Colorado’s Supreme Court ruled in December that Trump was disqualified from the state’s primary ballot under the 14th Amendment’s insurrection clause. The court affirmed that the former president violated the clause — which prohibits those that take an oath of office from rebelling against the government — by inflaming his supporters with false claims of election fraud and directing them to the Capitol on Jan. 6, 2021.

Trump’s campaign appealed the decision to the U.S. Supreme Court on Wednesday, setting up what will likely be a fiery battle running parallel to the 2024 election.

“I think it should be a slam dunk in the Supreme Court.
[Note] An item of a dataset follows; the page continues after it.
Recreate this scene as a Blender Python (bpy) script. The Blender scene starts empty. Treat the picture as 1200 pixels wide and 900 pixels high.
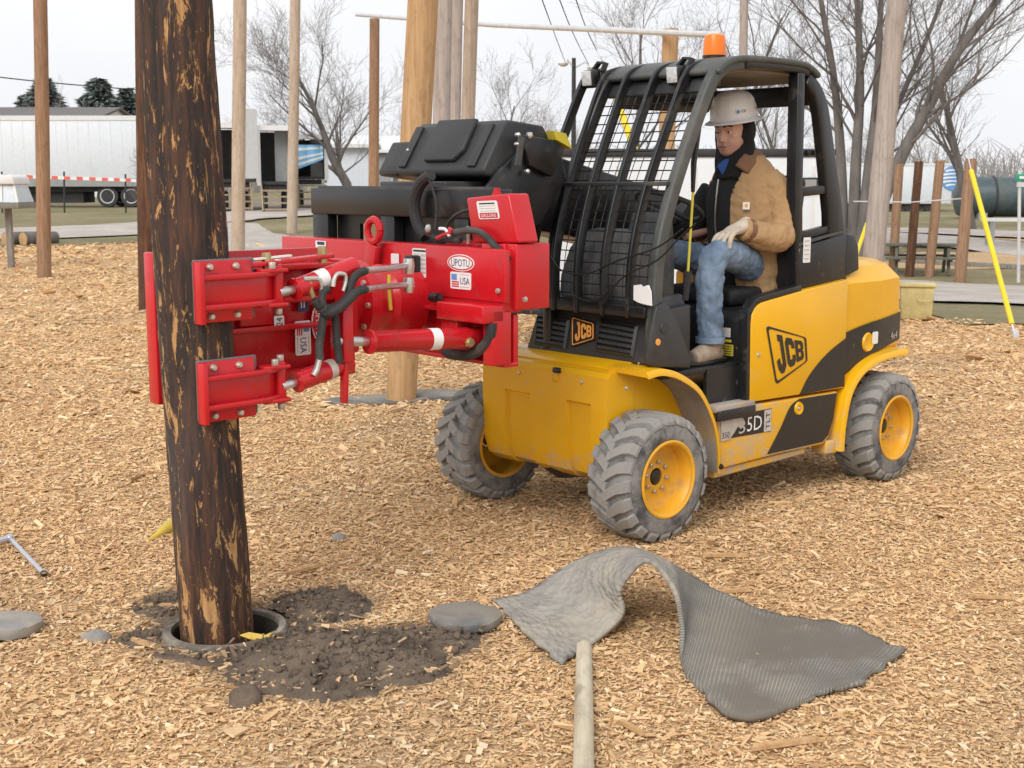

I have faith in them,” Trump attorney Alina Habba told Fox News’s Sean Hannity a day before the high court agreed to hear the case. “You know, people like Kavanaugh, who the president fought for, who the President went through how to get into place, he’ll step up.”

Raskin also blasted Republicans that have called the Colorado and subsequent Maine decisions to remove Trump from the ballot “undemocratic.”

“There’s nothing undemocratic about it, which is what I keep hearing from, you know, the far precincts of the right,” he argued Friday.

“It’s no more undemocratic than saying that you’ve gotta be 35 years old to be president, which means that there are a lot of qualified Democrats and Republicans and independents who simply can’t run because they’re not qualified under the Constitution — just like a lot of people born abroad don’t meet the native birth qualification,” he added.

The Supreme Court is expected to hear oral arguments in the Colorado case on Feb. 8.

Dozens of other states have also challenged Trump’s eligibility under the 14th Amendment though many have been rejected by lower courts.